Note that the variable is not necessarily assigned the result of the expression; the result of the expression is the object that supports the context protocol, and the variable may be assigned something else intended to be used inside the statement. The object returned by the expression may then run startup code before the with-block is started, as well as termination code after the block is done, regardless of whether the block raised an exception or not.

Some built-in Python objects have been augmented to support the context management protocol, and so can be used with the with statement. For example, file objects (covered in Chapter 9) have a context manager that automatically closes the file after the with block regardless of whether an exception is raised:

with open(r'C:\misc\data') as myfile:
    for line in myfile:
        print(line)
        ...more code here...

Here, the call to open returns a simple file object that is assigned to the name myfile. We can use myfile with the usual file tools—in this case, the file iterator reads line by line in the for loop.

However, this object also supports the context management protocol used by the with statement. After this with statement has run, the context management machinery guarantees that the file object referenced by myfile is automatically closed, even if the for loop raised an exception while processing the file.

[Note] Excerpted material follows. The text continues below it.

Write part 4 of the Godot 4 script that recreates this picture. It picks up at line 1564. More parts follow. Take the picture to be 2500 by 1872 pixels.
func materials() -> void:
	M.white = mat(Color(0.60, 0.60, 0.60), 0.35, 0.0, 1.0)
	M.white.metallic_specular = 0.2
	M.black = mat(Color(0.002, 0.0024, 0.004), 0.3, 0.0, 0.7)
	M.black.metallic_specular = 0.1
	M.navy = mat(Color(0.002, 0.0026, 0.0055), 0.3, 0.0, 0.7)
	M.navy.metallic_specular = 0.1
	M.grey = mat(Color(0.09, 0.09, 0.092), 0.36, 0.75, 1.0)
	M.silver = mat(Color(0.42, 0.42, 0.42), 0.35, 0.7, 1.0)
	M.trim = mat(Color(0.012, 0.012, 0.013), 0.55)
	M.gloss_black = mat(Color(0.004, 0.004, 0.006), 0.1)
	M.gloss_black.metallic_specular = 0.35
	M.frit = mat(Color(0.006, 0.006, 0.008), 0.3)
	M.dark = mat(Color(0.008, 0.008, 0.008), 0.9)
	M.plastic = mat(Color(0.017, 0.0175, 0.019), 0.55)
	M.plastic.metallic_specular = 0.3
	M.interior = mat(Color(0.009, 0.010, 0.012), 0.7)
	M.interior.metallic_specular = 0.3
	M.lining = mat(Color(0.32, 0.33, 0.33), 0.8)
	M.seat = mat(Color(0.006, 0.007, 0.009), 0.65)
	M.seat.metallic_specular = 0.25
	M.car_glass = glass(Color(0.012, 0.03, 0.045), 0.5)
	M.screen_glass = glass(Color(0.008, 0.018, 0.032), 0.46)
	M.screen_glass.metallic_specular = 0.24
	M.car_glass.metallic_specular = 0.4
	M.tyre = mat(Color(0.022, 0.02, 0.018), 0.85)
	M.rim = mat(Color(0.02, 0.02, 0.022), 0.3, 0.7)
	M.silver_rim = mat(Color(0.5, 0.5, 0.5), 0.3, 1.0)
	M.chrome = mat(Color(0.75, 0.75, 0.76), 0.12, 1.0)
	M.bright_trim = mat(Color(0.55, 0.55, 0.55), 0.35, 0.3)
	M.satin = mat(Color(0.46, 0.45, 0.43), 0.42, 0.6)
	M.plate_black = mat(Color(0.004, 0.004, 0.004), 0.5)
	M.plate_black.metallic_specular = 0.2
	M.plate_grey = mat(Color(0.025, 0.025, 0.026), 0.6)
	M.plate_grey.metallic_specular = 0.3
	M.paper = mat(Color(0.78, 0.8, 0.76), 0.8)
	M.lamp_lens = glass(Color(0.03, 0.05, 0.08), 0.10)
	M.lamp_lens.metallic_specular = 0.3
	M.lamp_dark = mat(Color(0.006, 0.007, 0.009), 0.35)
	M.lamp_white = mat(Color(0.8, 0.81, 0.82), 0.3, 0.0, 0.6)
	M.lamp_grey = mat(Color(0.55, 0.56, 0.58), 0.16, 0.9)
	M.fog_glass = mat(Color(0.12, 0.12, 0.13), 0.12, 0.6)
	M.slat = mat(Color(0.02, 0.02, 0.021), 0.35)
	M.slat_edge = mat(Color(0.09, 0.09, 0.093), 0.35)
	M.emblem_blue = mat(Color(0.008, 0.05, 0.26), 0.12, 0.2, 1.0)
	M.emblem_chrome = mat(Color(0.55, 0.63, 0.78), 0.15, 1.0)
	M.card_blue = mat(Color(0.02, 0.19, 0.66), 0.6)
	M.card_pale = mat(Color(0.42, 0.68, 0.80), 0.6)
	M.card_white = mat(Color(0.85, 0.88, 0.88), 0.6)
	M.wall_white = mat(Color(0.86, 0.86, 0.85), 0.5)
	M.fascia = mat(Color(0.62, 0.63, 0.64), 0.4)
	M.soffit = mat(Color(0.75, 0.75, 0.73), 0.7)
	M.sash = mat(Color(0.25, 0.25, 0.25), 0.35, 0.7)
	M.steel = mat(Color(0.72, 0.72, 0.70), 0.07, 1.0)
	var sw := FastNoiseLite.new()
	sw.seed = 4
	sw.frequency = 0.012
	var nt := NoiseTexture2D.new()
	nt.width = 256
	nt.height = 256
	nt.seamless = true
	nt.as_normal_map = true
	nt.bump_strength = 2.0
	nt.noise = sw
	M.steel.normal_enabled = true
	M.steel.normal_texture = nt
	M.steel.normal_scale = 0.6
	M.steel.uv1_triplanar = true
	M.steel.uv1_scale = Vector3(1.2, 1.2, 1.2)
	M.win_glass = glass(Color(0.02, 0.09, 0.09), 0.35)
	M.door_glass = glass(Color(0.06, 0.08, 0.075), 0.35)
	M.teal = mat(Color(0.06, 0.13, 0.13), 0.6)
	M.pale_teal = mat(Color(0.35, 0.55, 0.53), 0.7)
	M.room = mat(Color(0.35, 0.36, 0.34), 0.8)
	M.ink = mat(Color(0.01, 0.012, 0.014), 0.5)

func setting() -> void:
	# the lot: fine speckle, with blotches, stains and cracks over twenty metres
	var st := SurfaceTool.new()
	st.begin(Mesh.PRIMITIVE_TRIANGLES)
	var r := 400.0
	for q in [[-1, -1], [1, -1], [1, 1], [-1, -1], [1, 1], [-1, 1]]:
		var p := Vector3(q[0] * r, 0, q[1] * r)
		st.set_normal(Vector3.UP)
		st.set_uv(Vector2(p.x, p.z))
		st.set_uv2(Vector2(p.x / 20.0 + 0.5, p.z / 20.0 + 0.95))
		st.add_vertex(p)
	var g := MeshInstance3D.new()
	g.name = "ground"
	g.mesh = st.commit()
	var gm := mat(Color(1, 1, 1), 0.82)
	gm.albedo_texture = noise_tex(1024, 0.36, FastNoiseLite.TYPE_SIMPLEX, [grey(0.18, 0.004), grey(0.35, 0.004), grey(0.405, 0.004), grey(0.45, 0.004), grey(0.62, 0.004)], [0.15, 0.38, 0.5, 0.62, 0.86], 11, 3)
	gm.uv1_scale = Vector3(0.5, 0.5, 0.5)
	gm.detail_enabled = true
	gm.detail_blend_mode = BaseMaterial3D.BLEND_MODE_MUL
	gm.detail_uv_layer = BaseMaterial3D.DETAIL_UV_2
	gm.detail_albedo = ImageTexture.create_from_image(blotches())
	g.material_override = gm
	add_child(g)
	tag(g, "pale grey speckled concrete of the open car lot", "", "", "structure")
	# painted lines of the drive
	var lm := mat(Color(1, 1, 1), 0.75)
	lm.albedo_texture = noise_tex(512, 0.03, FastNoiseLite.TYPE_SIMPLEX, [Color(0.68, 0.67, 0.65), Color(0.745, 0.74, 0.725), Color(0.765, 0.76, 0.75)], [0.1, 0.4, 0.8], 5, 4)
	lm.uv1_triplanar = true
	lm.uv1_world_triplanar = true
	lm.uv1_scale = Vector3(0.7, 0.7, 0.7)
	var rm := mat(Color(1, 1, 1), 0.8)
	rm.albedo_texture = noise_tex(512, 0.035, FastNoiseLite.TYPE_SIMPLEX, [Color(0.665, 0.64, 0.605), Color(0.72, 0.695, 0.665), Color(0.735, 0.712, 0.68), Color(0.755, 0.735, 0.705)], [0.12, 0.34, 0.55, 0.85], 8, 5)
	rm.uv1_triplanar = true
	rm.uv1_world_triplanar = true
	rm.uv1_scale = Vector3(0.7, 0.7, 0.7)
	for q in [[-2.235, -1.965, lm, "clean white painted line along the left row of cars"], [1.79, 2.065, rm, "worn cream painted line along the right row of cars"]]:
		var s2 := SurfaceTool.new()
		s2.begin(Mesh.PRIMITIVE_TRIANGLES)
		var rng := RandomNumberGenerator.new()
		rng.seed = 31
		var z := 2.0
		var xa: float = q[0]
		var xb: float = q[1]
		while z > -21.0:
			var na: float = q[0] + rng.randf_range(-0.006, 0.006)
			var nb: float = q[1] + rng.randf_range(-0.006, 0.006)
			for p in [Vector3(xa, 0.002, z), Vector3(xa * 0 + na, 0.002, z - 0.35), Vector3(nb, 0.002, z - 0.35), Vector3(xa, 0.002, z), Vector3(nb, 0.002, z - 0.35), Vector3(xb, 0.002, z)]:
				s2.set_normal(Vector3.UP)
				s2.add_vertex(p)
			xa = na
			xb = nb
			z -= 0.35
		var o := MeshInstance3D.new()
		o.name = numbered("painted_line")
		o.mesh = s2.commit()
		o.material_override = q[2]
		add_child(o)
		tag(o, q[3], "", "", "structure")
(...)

Although file objects are automatically closed on garbage collection, it’s not always straightforward to know when that will occur. The with statement in this role is an alternative that allows us to be sure that the close will occur after execution of a specific block of code. As we saw earlier, we can achieve a similar effect with the more general and explicit try/finally statement, but it requires four lines of administrative code instead of one in this case:

myfile = open(r'C:\misc\data')
try:
    for line in myfile:
        print(line)
        ...more code here...
finally:
    myfile.close()

We won’t cover Python’s multithreading modules in this book (for more on that topic, see follow-up application-level texts such as Programming Python), but the lock and condition synchronization objects they define may also be used with the with statement, because they support the context management protocol:

lock = threading.Lock()
with lock:
    # critical section of code
    ...access shared resources...

Here, the context management machinery guarantees that the lock is automatically acquired before the block is executed and released once the block is complete, regardless of exception outcomes.

As introduced in Chapter 5, the decimal module also uses context managers to simplify saving and restoring the current decimal context, which specifies the precision and rounding characteristics for calculations:

with decimal.localcontext() as ctx:
    ctx.prec = 2
    x = decimal.Decimal('1.00') / decimal.Decimal('3.00')

After this statement runs, the current thread’s context manager state is automatically restored to what it was before the statement began. To do the same with a try/finally, we would need to save the context before and restore it manually.